>> START INPUT RECORDS

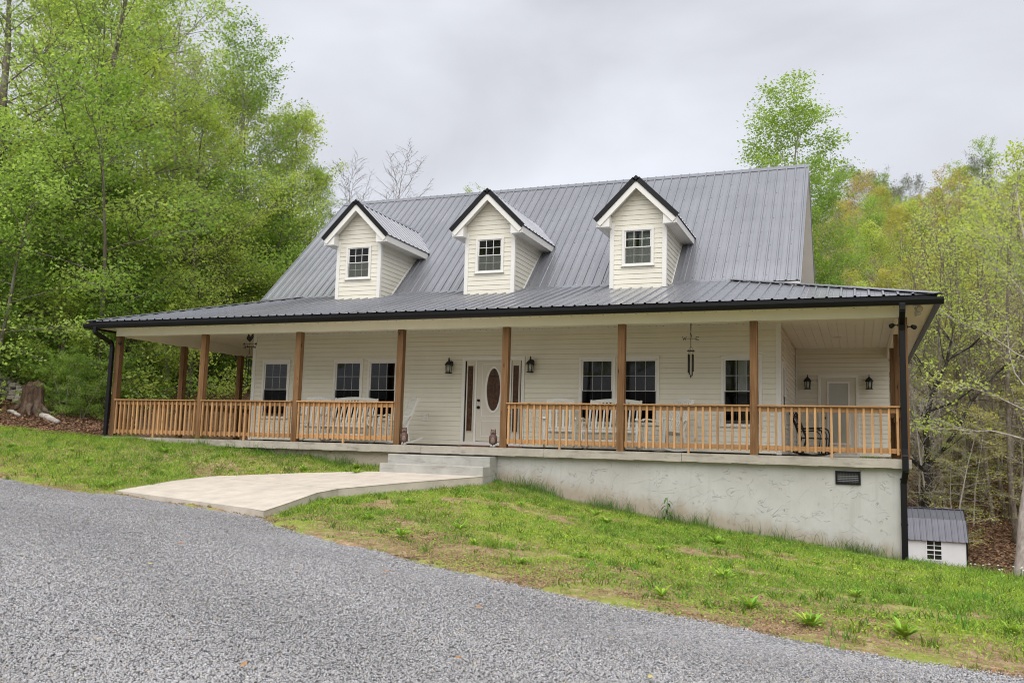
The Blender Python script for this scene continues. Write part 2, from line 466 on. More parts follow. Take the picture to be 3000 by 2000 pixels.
# ---- walls
wins = [(-7.125, .83), (-5.005, .83), (-4.04, .83), (1.321, .825), (2.286, .825), (4.41, .83)]
WZ0, WH = .585, 1.445
f = MB()
holes = [(x-XL-w/2+.06, x-XL+w/2-.06, WZ0+.05, WZ0+WH-.05) for x, w in wins] + [(-1.88-XL, -.42-XL, -.1, 2.0)]
siding(f, (XL, W), (1,0), (0,-1), XR-XL, .03, 2.70, holes)
siding(f, (XR, W), (0,1), (1,0), W2-W, .03, 2.70, [(.45, 1.05, .69, 1.86)])
siding(f, (XR, W2), (1,0), (0,-1), 2.19, .03, 2.70, [(.61, 1.43, -.1, 1.98)])
siding(f, (XL, 11.2), (0,-1), (-1,0), 11.2-W, .03, 2.70)
siding(f, (7.36, W2), (0,1), (1,0), 5.6, .03, 2.70)
for xx, nx in ((XR, 1), (XL, -1)):
    lo = lambda z: ym(z+.2)-W; hi = lambda z: 2*RY-ym(z+.2)-W
    siding(f, (xx, W), (0,1), (nx,0), 9.1, 3.0, 7.25, lo=lo, hi=hi)
siding(f, (XL, 11.2), (1,0), (0,1), XR-XL, -1.0, 3.6)
f.build('wall', M['siding'], house)
f = MB()
for x0, y0 in ((XL-.006, W), (XR-.078, W)):
    f.box(x0, x0+.084, W-.022, W-.001, .01, 2.69)
f.box(XR+.001, XR+.022, W-.02, W+.07, .01, 2.69)
f.box(XR+.016, XR+.05, W2-.05, W2-.014, .01, 2.69)
f.box(XL-.022, XL-.001, W-.02, W+.07, .01, 2.69)
f.box(XL, XR, W-.018, W-.002, 2.655, 2.69); f.box(XR+.05, 7.3, W2-.018, W2-.002, 2.655, 2.69)
f.build('corner_board', M['white_trim'], house, .003)
# rooms behind the glass
f = MB(); f.box(XL+.2, XR-.2, W+1.6, W+1.65, .05, 2.6); f.box(XL+.2, XR-.2, W+.3, W+1.6, .0, .04); f.box(XL+.2, XR-.2, W+.3, W+1.6, 2.6, 2.65)
for x in (-6.1, -3.0, .2, 3.3): f.box(x, x+.08, W+.06, W+1.6, .05, 2.6)
for xc in (-4.866, -1.332, 2.20):
    f.box(xc-.6, xc+.6, W+.5, W+.53, 3.5, 5.2); f.box(xc-.6, xc+.6, W+.02, W+.5, 3.86, 3.9)
f.build('interior_wall', M['dark_room'], house)
for i, (x, w) in enumerate(wins):
    window(house, wallM((x, W, WZ0)), w, WH, curtain=(-.09, .10, -.16) if i == 5 else None)
window(house, wallM((XR, W+.75, .60), 'side'), .75, 1.33)
# wall outlets
for x, z, yy in ((-2.83, .66, W), (.62, .62, W), (3.55, .62, W)):
    f = MB(wallM((x, yy, z))); f.box(-.06, .06, .01, .03, -.085, .085); f.box(-.03, .03, .03, .045, -.05, .05)
    f.build('outlet', M['white_trim'], house, .006)

# ---- front door with two sidelights
DX = -1.149
f = MB(wallM((DX, W, 0)))
f.box(-.775, .775, 0, .036, 1.99, 2.07); f.box(-.775, -.70, 0, .036, .035, 1.99); f.box(.70, .775, 0, .036, .035, 1.99)
f.box(-.70, .70, 0, .05, .035, .115); f.box(-.70, .70, -.02, .02, 1.975, 1.99)
for sx in (-1, 1): f.box(sx*.425-.025, sx*.425+.025, 0, .028, .115, 1.975)
f.build('door_frame', M['white_trim'], house, .004)
f = MB(wallM((DX, W, 0))); f.box(-.40, .40, -.03, .008, .128, 1.972)
door = f.build('door', M['door_paint'], house, .004)
f = MB(wallM((DX, W, 0)))
def ring(mb, cx, cz, ax, az, bx, bz, y0, y1, n=40):
    vs = []
    for k in range(n):
        a = 2*PI*k/n; c, s_ = math.cos(a), math.sin(a)
        vs += [(cx+ax*c, y0, cz+az*s_), (cx+bx*c, y0, cz+bz*s_), (cx+bx*c*.97+ax*c*.03, y1, cz+bz*s_*.97+az*s_*.03), (cx+ax*c, y1, cz+az*s_)]
    fs = []
    for k in range(n):
        j = (k+1) % n
        for q in range(4): fs.append((4*k+q, 4*k+(q+1)%4, 4*j+(q+1)%4, 4*j+q))
    mb.add(vs, fs, 0, False)
ring(f, .02, 1.31, .215, .535, .165, .485, .006, .026)
def rect_mold(mb, x0, x1, z0, z1, y=.008, t=.016, d=.012):
    mb.box(x0, x1, y, y+d, z1-t, z1); mb.box(x0, x1, y, y+d, z0, z0+t); mb.box(x0, x0+t, y, y+d, z0+t, z1-t); mb.box(x1-t, x1, y, y+d, z0+t, z1-t)
rect_mold(f, -.27, .29, .70, 1.90, d=.006); rect_mold(f, -.27, .29, .24, .60)
f.build('door_molding', M['white_trim'], door)
def leaded_pane(parent, MX, outline, lines):
    g = MB(MX); n = len(outline)
    g.add([(a, .014, b) for a, b in outline], [tuple(range(n))])
    p = g.build('door_glass', M['leaded'], parent)
    c = MB(MX)
    for ln in lines: c.tube([(a, .016, b) for a, b in ln], .0035, 4)
    c.build('lead_came', M['came'], parent)
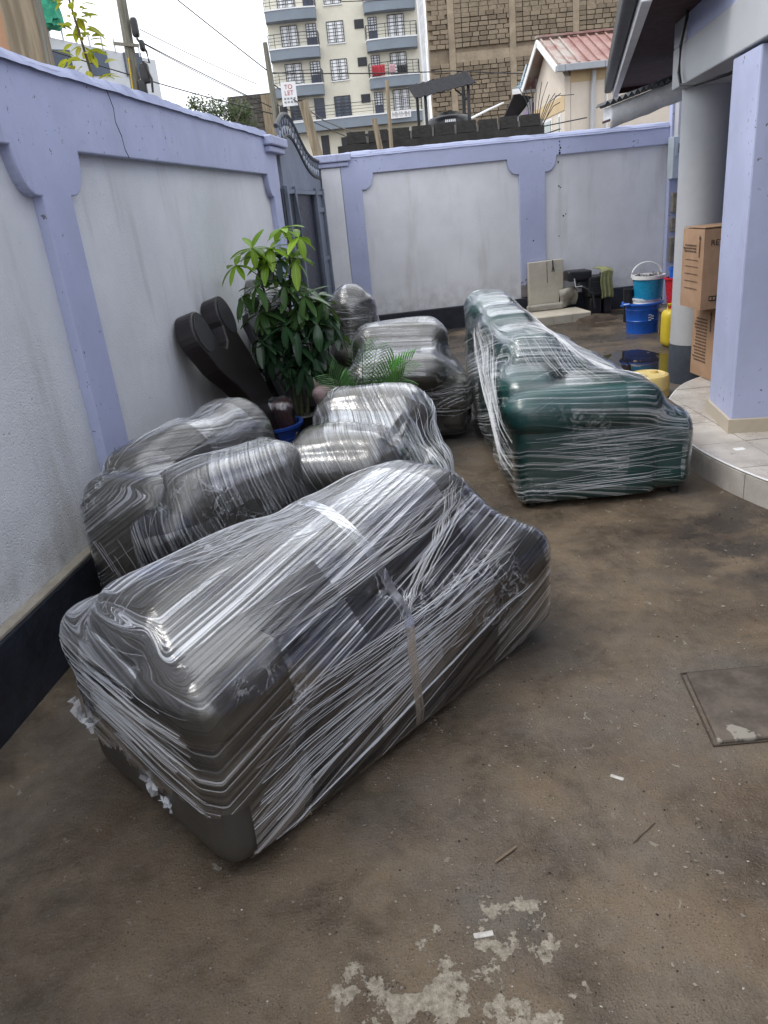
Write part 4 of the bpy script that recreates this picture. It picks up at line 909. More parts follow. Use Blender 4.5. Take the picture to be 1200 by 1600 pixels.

>> END INPUT RECORDS

▶ WRITTEN INSTRUCTION: Images should not appear in the copy; retype the listing above exactly.

▶ FINAL RESULT:
The Blender Python script for this scene continues. Write part 2, from line 466 on. More parts follow. Take the picture to be 3000 by 2000 pixels.
# ---- walls
wins = [(-7.125, .83), (-5.005, .83), (-4.04, .83), (1.321, .825), (2.286, .825), (4.41, .83)]
WZ0, WH = .585, 1.445
f = MB()
holes = [(x-XL-w/2+.06, x-XL+w/2-.06, WZ0+.05, WZ0+WH-.05) for x, w in wins] + [(-1.88-XL, -.42-XL, -.1, 2.0)]
siding(f, (XL, W), (1,0), (0,-1), XR-XL, .03, 2.70, holes)
siding(f, (XR, W), (0,1), (1,0), W2-W, .03, 2.70, [(.45, 1.05, .69, 1.86)])
siding(f, (XR, W2), (1,0), (0,-1), 2.19, .03, 2.70, [(.61, 1.43, -.1, 1.98)])
siding(f, (XL, 11.2), (0,-1), (-1,0), 11.2-W, .03, 2.70)
siding(f, (7.36, W2), (0,1), (1,0), 5.6, .03, 2.70)
for xx, nx in ((XR, 1), (XL, -1)):
    lo = lambda z: ym(z+.2)-W; hi = lambda z: 2*RY-ym(z+.2)-W
    siding(f, (xx, W), (0,1), (nx,0), 9.1, 3.0, 7.25, lo=lo, hi=hi)
siding(f, (XL, 11.2), (1,0), (0,1), XR-XL, -1.0, 3.6)
f.build('wall', M['siding'], house)
f = MB()
for x0, y0 in ((XL-.006, W), (XR-.078, W)):
    f.box(x0, x0+.084, W-.022, W-.001, .01, 2.69)
f.box(XR+.001, XR+.022, W-.02, W+.07, .01, 2.69)
f.box(XR+.016, XR+.05, W2-.05, W2-.014, .01, 2.69)
f.box(XL-.022, XL-.001, W-.02, W+.07, .01, 2.69)
f.box(XL, XR, W-.018, W-.002, 2.655, 2.69); f.box(XR+.05, 7.3, W2-.018, W2-.002, 2.655, 2.69)
f.build('corner_board', M['white_trim'], house, .003)
# rooms behind the glass
f = MB(); f.box(XL+.2, XR-.2, W+1.6, W+1.65, .05, 2.6); f.box(XL+.2, XR-.2, W+.3, W+1.6, .0, .04); f.box(XL+.2, XR-.2, W+.3, W+1.6, 2.6, 2.65)
for x in (-6.1, -3.0, .2, 3.3): f.box(x, x+.08, W+.06, W+1.6, .05, 2.6)
for xc in (-4.866, -1.332, 2.20):
    f.box(xc-.6, xc+.6, W+.5, W+.53, 3.5, 5.2); f.box(xc-.6, xc+.6, W+.02, W+.5, 3.86, 3.9)
f.build('interior_wall', M['dark_room'], house)
for i, (x, w) in enumerate(wins):
    window(house, wallM((x, W, WZ0)), w, WH, curtain=(-.09, .10, -.16) if i == 5 else None)
window(house, wallM((XR, W+.75, .60), 'side'), .75, 1.33)
# wall outlets
for x, z, yy in ((-2.83, .66, W), (.62, .62, W), (3.55, .62, W)):
    f = MB(wallM((x, yy, z))); f.box(-.06, .06, .01, .03, -.085, .085); f.box(-.03, .03, .03, .045, -.05, .05)
    f.build('outlet', M['white_trim'], house, .006)

# ---- front door with two sidelights
DX = -1.149
f = MB(wallM((DX, W, 0)))
f.box(-.775, .775, 0, .036, 1.99, 2.07); f.box(-.775, -.70, 0, .036, .035, 1.99); f.box(.70, .775, 0, .036, .035, 1.99)
f.box(-.70, .70, 0, .05, .035, .115); f.box(-.70, .70, -.02, .02, 1.975, 1.99)
for sx in (-1, 1): f.box(sx*.425-.025, sx*.425+.025, 0, .028, .115, 1.975)
f.build('door_frame', M['white_trim'], house, .004)
f = MB(wallM((DX, W, 0))); f.box(-.40, .40, -.03, .008, .128, 1.972)
door = f.build('door', M['door_paint'], house, .004)
f = MB(wallM((DX, W, 0)))
def ring(mb, cx, cz, ax, az, bx, bz, y0, y1, n=40):
    vs = []
    for k in range(n):
        a = 2*PI*k/n; c, s_ = math.cos(a), math.sin(a)
        vs += [(cx+ax*c, y0, cz+az*s_), (cx+bx*c, y0, cz+bz*s_), (cx+bx*c*.97+ax*c*.03, y1, cz+bz*s_*.97+az*s_*.03), (cx+ax*c, y1, cz+az*s_)]
    fs = []
    for k in range(n):
        j = (k+1) % n
        for q in range(4): fs.append((4*k+q, 4*k+(q+1)%4, 4*j+(q+1)%4, 4*j+q))
    mb.add(vs, fs, 0, False)
ring(f, .02, 1.31, .215, .535, .165, .485, .006, .026)
def rect_mold(mb, x0, x1, z0, z1, y=.008, t=.016, d=.012):
    mb.box(x0, x1, y, y+d, z1-t, z1); mb.box(x0, x1, y, y+d, z0, z0+t); mb.box(x0, x0+t, y, y+d, z0+t, z1-t); mb.box(x1-t, x1, y, y+d, z0+t, z1-t)
rect_mold(f, -.27, .29, .70, 1.90, d=.006); rect_mold(f, -.27, .29, .24, .60)
f.build('door_molding', M['white_trim'], door)
def leaded_pane(parent, MX, outline, lines):
    g = MB(MX); n = len(outline)
    g.add([(a, .014, b) for a, b in outline], [tuple(range(n))])
    p = g.build('door_glass', M['leaded'], parent)
    c = MB(MX)
    for ln in lines: c.tube([(a, .016, b) for a, b in ln], .0035, 4)
    c.build('lead_came', M['came'], parent)
Write part 4 of the bpy script that recreates this picture. It picks up at line 909. More parts follow. Use Blender 4.5. Take the picture to be 1200 by 1600 pixels.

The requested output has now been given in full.